Canonical is extending its support for Ubuntu Long Term Support (LTS) releases to 15 years, up from the current lifecycle window of 12.

All Ubuntu LTS releases receive 5 years of standard updates, critical fixes and security patches. A further 5 years of security coverage is available by enabling Ubuntu Pro, which businesses pay for but home users can use for free on up to 5 machines.

Last year Canonical announced the Legacy Add-On for Ubuntu Pro, an opt-in — and paid — extra that gives businesses, enterprises and hardware-dependent industries an additional 2 years of security coverage to their plans – for a price.

Now, the support period for the Legacy add-on is expanding to 5 years.

The change is available for Ubuntu 14.04 LTS (Trusty Tahr) from today, making Ubuntu 14.04 the longest-lived LTS to day, supported for a full 15 years since its release. Other Ubuntu LTS releases become eligible for the legacy add-on 10 years after release.

Ubuntu’s 15-year lifecycle

Why the change? Canonical cite “the positive reception and growing interest in longer lifecycle coverage” as reason for it deciding to “extend the Legacy add-on to 5 years” and open a 15-year security maintenance and support window.

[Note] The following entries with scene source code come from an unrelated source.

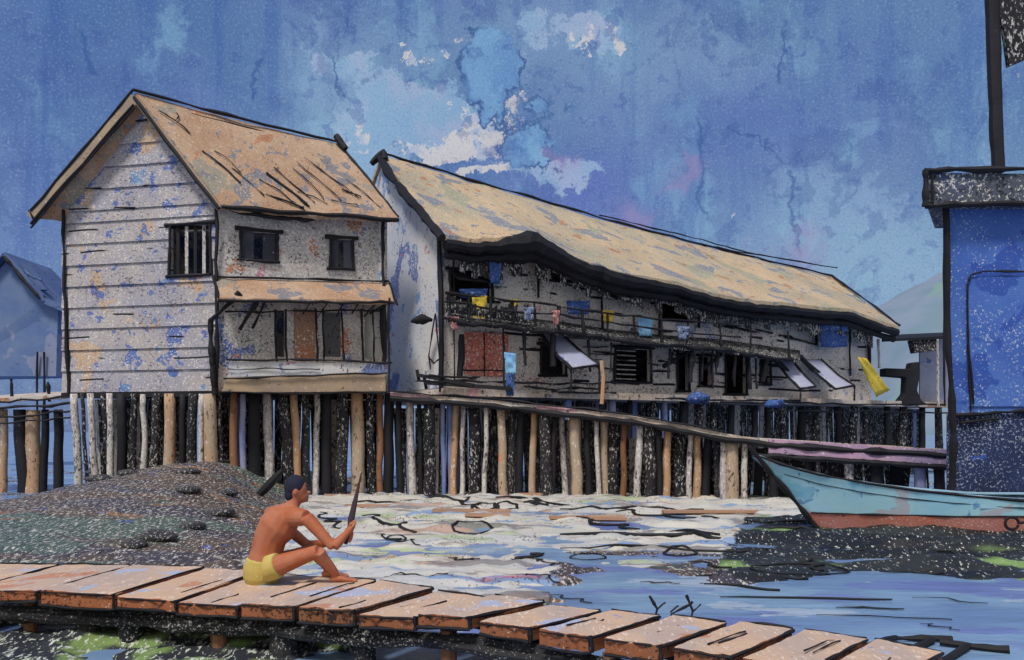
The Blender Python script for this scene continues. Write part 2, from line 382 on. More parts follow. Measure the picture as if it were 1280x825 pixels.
# dark run lines where a wash dried
v1 = n.noise(n.scale(warpf, (1.7, .8, 1)), 5.0, 3, .55)
vein = n.math('MULTIPLY', n.math('SUBTRACT', 1.0, n.step(n.math('ABSOLUTE', n.math('SUBTRACT', v1, .5)), .002, .010)), n.step(n.noise(ae, 6, 2), .52, .62))
c = n.mix(n.math('MULTIPLY', vein, .35), c, sl(38, 70, 126))
w2 = n.sep(n.vmath('ADD', ae, n.scale(n.vmath('SUBTRACT', n.noise(ae, 22, 5, .7, color=True), (.5, .5, .5)), (.05, .05, 0))))
for (x0, y0, x1, y1, wd_) in ((868, 140, 885, 285, 5), (905, 150, 990, 205, 4), (985, 205, 1000, 330, 5), (985, 20, 975, 110, 3), (325, 60, 320, 130, 4), (100, 40, 122, 100, 6), (425, 70, 430, 120, 3)):
    ax, ay = (x0-CX)/F, (HY-y0)/F; bx, by = (x1-CX)/F, (HY-y1)/F
    a0, a1 = math.atan(ax), math.atan(bx); e0, e1 = math.atan(ay*math.cos(a0)), math.atan(by*math.cos(a1))
    t = n.math('DIVIDE', n.math('SUBTRACT', w2[1], e0), e1-e0)
    d = n.math('ABSOLUTE', n.math('SUBTRACT', w2[0], n.math('ADD', n.math('MULTIPLY', t, a1-a0), a0)))
    lm = n.math('MULTIPLY', n.math('SUBTRACT', 1.0, n.step(d, 0, wd_/F)), n.math('MULTIPLY', n.step(t, 0, .12), n.math('SUBTRACT', 1.0, n.step(t, .85, 1.0))))
    c = n.mix(n.math('MULTIPLY', lm, .75), c, sl(36, 68, 126))
pink = add(gauss(990, 320, 30, 16), gauss(800, 258, 22, 12), gauss(705, 190, 12, 8), gauss(860, 205, 18, 10))
c = n.mix(n.math('MULTIPLY', pink, .5, clamp=True), c, sl(140, 116, 158))
c = n.mix(n.step(xyz[1], .05, -.55), c, sl(176, 174, 168))        # neutral fill added to the unseen sky behind the viewer
final = n.mix(.88, sky.outputs[0], c)
n.L(final, bg.inputs['Color'])
vs = sc.view_settings; vs.view_transform = 'Standard'; vs.look = 'None'; vs.exposure = EXPO; vs.gamma = 1; vs.use_curve_mapping = False

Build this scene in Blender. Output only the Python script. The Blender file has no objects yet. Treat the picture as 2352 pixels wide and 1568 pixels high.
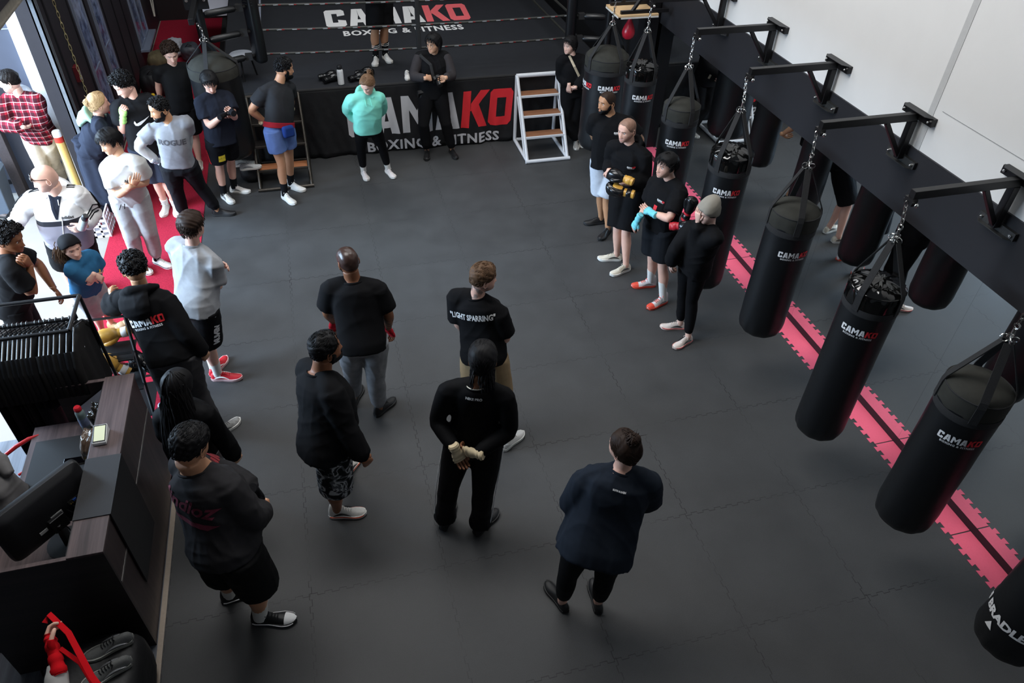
import bpy, bmesh, math, random
import numpy as np
from mathutils import Vector, Matrix
from mathutils.bvhtree import BVHTree

SC = bpy.context.scene
COL = SC.collection
rng = np.random.default_rng(7)
random.seed(7)
PI = math.pi

# ------------------------------------------------------------------ camera
CAM_H = 4.9708
_p, _r, _y = 0.71096061, 0.03580281, 0.28151635       # pitch down, roll, yaw right
_f = np.array([math.sin(_y)*math.cos(_p), math.cos(_y)*math.cos(_p), -math.sin(_p)])
_r0 = np.array([math.cos(_y), -math.sin(_y), 0.0])
_u0 = np.cross(_r0, _f)
_rt = math.cos(_r)*_r0 + math.sin(_r)*_u0
_up = -math.sin(_r)*_r0 + math.cos(_r)*_u0
cam = bpy.data.cameras.new('camera')
cam.sensor_fit = 'HORIZONTAL'; cam.sensor_width = 36.0
cam.lens = 1696.659/2352*36.0
cam.clip_start = 0.05; cam.clip_end = 200
cam_o = bpy.data.objects.new('camera', cam); COL.objects.link(cam_o)
M = Matrix(((_rt[0], _up[0], -_f[0], 0), (_rt[1], _up[1], -_f[1], 0), (_rt[2], _up[2], -_f[2], CAM_H), (0, 0, 0, 1)))
cam_o.matrix_world = M
SC.camera = cam_o

# ------------------------------------------------------------------ colour management
SC.view_settings.view_transform = 'Standard'
SC.view_settings.look = 'None'
SC.view_settings.gamma = 1.0
SC.view_settings.use_curve_mapping = False
SC.view_settings.exposure = 0.0

# ------------------------------------------------------------------ world and lights
W = bpy.data.worlds.new('world'); SC.world = W; W.use_nodes = True
bg = W.node_tree.nodes['Background']
bg.inputs[0].default_value = (0.78, 0.88, 1.0, 1); bg.inputs[1].default_value = 0.10

def area(name, loc, target, sx, sy, power, color=(1, 1, 1), spread=PI):
    l = bpy.data.lights.new(name, 'AREA'); l.shape = 'RECTANGLE'
    l.size = sx; l.size_y = sy; l.energy = power; l.color = color; l.spread = spread
    o = bpy.data.objects.new(name, l); COL.objects.link(o)
    o.location = loc
    d = Vector(target)-Vector(loc)
    o.rotation_euler = d.to_track_quat('-Z', 'Y').to_euler()
    return o
# daylight through the roller door on the left, and over the yard outside it
area('daylight_door', (-10.0, 7.2, 4.3), (1.0, 7.2, 0.4), 9.0, 4.5, 5600, (0.57, 0.77, 1.0))
area('daylight_yard', (-5.6, 4.2, 5.0), (-3.7, 9.6, 1.0), 4.0, 4.0, 600, (0.92, 0.96, 1.0))
# roof lights of the hall
area('roof_light_ring', (1.0, 10.5, 7.2), (1.2, 10.3, 0), 1.6, 6.5, 210, (0.97, 0.99, 1.0))
area('roof_light_hall', (0.4, 5.2, 7.2), (4.4, 5.6, 2.4), 1.6, 6.0, 330, (1.0, 0.99, 0.975))
area('roof_light_desk', (-2.6, 5.2, 6.6), (-2.0, 5.6, 0), 1.4, 3.0, 40, (0.97, 0.98, 1.0))

# ------------------------------------------------------------------ materials
def s2l(c):
    return c/12.92 if c <= 0.04045 else ((c+0.055)/1.055)**2.4
def hexc(h):
    h = h.lstrip('#'); return tuple(s2l(int(h[i:i+2], 16)/255) for i in (0, 2, 4))
MATS = {}
def mat(name, color, rough=0.6, metal=0.0, spec=0.5, var=0.12, nscale=60.0, bump=0.0, bscale=200.0, bdist=0.002, coat=0.0, vcol=False, sheen=0.0):
    """principled material with procedural colour variation and optional noise bump"""
    if name in MATS: return MATS[name]
    if isinstance(color, str): color = hexc(color)
    m = bpy.data.materials.new(name); m.use_nodes = True
    nt = m.node_tree; N = nt.nodes; L = nt.links
    b = N['Principled BSDF']
    b.inputs['Roughness'].default_value = rough
    b.inputs['Metallic'].default_value = metal
    b.inputs['Specular IOR Level'].default_value = spec
    b.inputs['Coat Weight'].default_value = coat
    if sheen: b.inputs['Sheen Weight'].default_value = sheen
    tc = N.new('ShaderNodeTexCoord')
    no = N.new('ShaderNodeTexNoise'); no.inputs['Scale'].default_value = nscale; no.inputs['Detail'].default_value = 3
    L.new(tc.outputs['Object'], no.inputs['Vector'])
    mr = N.new('ShaderNodeMapRange'); mr.inputs['To Min'].default_value = 1-var; mr.inputs['To Max'].default_value = 1+var
    L.new(no.outputs['Fac'], mr.inputs['Value'])
    mx = N.new('ShaderNodeMix'); mx.data_type = 'RGBA'; mx.blend_type = 'MULTIPLY'; mx.inputs[0].default_value = 1.0
    mx.inputs[6].default_value = (*color, 1)
    L.new(mr.outputs['Result'], mx.inputs[7])
    out = mx.outputs[2]
    if vcol:
        at = N.new('ShaderNodeVertexColor'); at.layer_name = 'tint'
        m2 = N.new('ShaderNodeMix'); m2.data_type = 'RGBA'; m2.blend_type = 'MULTIPLY'; m2.inputs[0].default_value = 1.0
        L.new(out, m2.inputs[6]); L.new(at.outputs['Color'], m2.inputs[7]); out = m2.outputs[2]
    L.new(out, b.inputs['Base Color'])
    if bump:
        n2 = N.new('ShaderNodeTexNoise'); n2.inputs['Scale'].default_value = bscale; n2.inputs['Detail'].default_value = 4
        L.new(tc.outputs['Object'], n2.inputs['Vector'])
        bp = N.new('ShaderNodeBump'); bp.inputs['Strength'].default_value = bump; bp.inputs['Distance'].default_value = bdist
        L.new(n2.outputs['Fac'], bp.inputs['Height']); L.new(bp.outputs['Normal'], b.inputs['Normal'])
    MATS[name] = m
    return m

def emat(name, color, strength):
    if name in MATS: return MATS[name]
    m = bpy.data.materials.new(name); m.use_nodes = True
    b = m.node_tree.nodes['Principled BSDF']
    if isinstance(color, str): color = hexc(color)
    b.inputs['Base Color'].default_value = (*color, 1)
    b.inputs['Emission Color'].default_value = (*color, 1); b.inputs['Emission Strength'].default_value = strength
    MATS[name] = m
    return m

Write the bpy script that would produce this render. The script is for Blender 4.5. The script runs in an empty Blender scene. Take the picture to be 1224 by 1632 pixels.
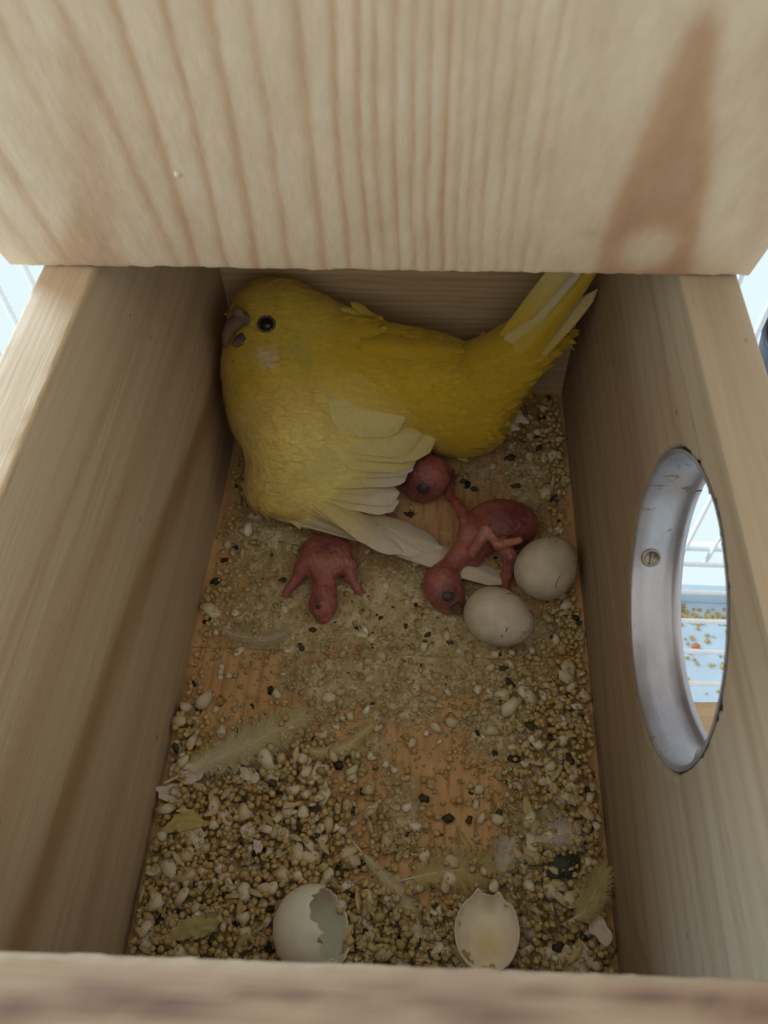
import bpy, math, random
import numpy as np
from mathutils import Matrix, Vector

S = 0.001                      # everything below is written in millimetres
rng = np.random.default_rng(7)
random.seed(7)
sc = bpy.context.scene
col = sc.collection

# ------------------------------------------------------------------ camera
FPX = 1279.1
CAM = np.array([9.384, 0.0, 194.62])
_rx, _rl, _yw = 0.6194, -0.0446, 0.0922
RC = Matrix.Rotation(_yw, 3, 'Z') @ Matrix.Rotation(_rx, 3, 'X') @ Matrix.Rotation(_rl, 3, 'Z')
RN = np.array(RC)
cd = bpy.data.cameras.new('camera')
cam = bpy.data.objects.new('camera', cd)
col.objects.link(cam)
cam.matrix_world = Matrix.Translation(Vector(CAM * S)) @ RC.to_4x4()
cd.sensor_fit = 'VERTICAL'
cd.sensor_height = 24.0
cd.lens = 24.0 * FPX / 1632.0
cd.clip_start = 0.005
cd.clip_end = 50.0
cd.dof.use_dof = True
cd.dof.focus_distance = 0.198
cd.dof.aperture_fstop = cd.lens / 0.75        # lens opening of about 0.75 mm
sc.camera = cam

# ------------------------------------------------------------------ light
world = bpy.data.worlds.new('World')
sc.world = world
world.use_nodes = True
bg = world.node_tree.nodes['Background']
wt = world.node_tree
_tc = wt.nodes.new('ShaderNodeTexCoord')
_sx = wt.nodes.new('ShaderNodeSeparateXYZ')
_cr = wt.nodes.new('ShaderNodeValToRGB')          # bright room round the cage, dim ceiling
_mr = wt.nodes.new('ShaderNodeMapRange')
_mr.inputs['From Min'].default_value = -1.0
_mr.inputs['From Max'].default_value = 1.0
wt.links.new(_tc.outputs['Generated'], _sx.inputs[0])
wt.links.new(_sx.outputs['Z'], _mr.inputs['Value'])
wt.links.new(_mr.outputs[0], _cr.inputs['Fac'])
_e = _cr.color_ramp.elements
_e[0].position, _e[0].color = 0.42, (0.80, 0.96, 1.0, 1)
_e[1].position, _e[1].color = 0.80, (0.97, 0.91, 0.82, 1)
wt.links.new(_cr.outputs['Color'], bg.inputs[0])
bg.inputs[1].default_value = 1.0
ld = bpy.data.lights.new('window_and_fill_light', 'AREA')
ld.shape = 'RECTANGLE'
ld.size, ld.size_y = 0.34, 0.34
ld.energy = 15.0
ld.color = (0.58, 0.80, 1.0)
lo = bpy.data.objects.new('window_and_fill_light', ld)
col.objects.link(lo)
lo.location = (-0.68, 0.55, 0.42)
lo.rotation_euler = (Vector((0.0, 0.1, 0.05)) - Vector(lo.location)).to_track_quat('-Z', 'Y').to_euler()
ld2 = bpy.data.lights.new('window_and_fill_light', 'AREA')      # fill lamp added to brighten the lid's left side, level with the wall tops
ld2.shape = 'RECTANGLE'
ld2.size, ld2.size_y = 0.16, 0.12
ld2.energy = 0.42
ld2.color = (0.82, 0.93, 1.0)
lo2 = bpy.data.objects.new('window_and_fill_light', ld2)
col.objects.link(lo2)
lo2.location = (-0.33, -0.02, 0.14)
lo2.rotation_euler = (Vector((-0.03, 0.11, 0.13)) - Vector(lo2.location)).to_track_quat('-Z', 'Y').to_euler()
sc.view_settings.view_transform = 'Standard'
sc.view_settings.look = 'None'
sc.view_settings.exposure = 0.0
sc.view_settings.gamma = 1.0
sc.render.engine = 'CYCLES'
sc.cycles.use_denoising = True
sc.cycles.max_bounces = 10
sc.cycles.diffuse_bounces = 7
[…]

It adds that “in highly regulated or hardware-dependent industries, upgrades threaten to disrupt tightly controlled security and compliance” and that the complexities in upgrading critical productions systems can make ongoing support a ‘more sensible option’.

The additional support isn’t just about refusal to upgrade, but breathing room: customers get more time to plan, fund and manage transitions and ensure they meet any ongoing compliance requirements – Ubuntu is run in places where “risk it” isn’t permitted.

A breakdown of the new support lifecycle for Ubuntu long-term support releases:

  • Standard support: 5 years
  • ESM via Ubuntu Pro: +5 Years
  • Legacy Add-on for Ubuntu Pro: +5 years
  • Maximum support period: 15 years

On Ubuntu 16.04 LTS and above there’s nothing to yet as the Legacy add-on is only available to after the first 10 years of updates has elapsed.

The Legacy add-on is priced at a 50% premium compared to the standard Ubuntu Pro. Canonical ask those interesting in using it to contact the Canonical Sales team or reach out to their account manager.

The legacy add-on has to be explicitly enabled

Can regular/home users enable the Legacy Add-on for free? AIUI, no. While none of the support documents mention home users, they all mention business customers and the fact the Legacy Add-on has to be enabled via the sales team.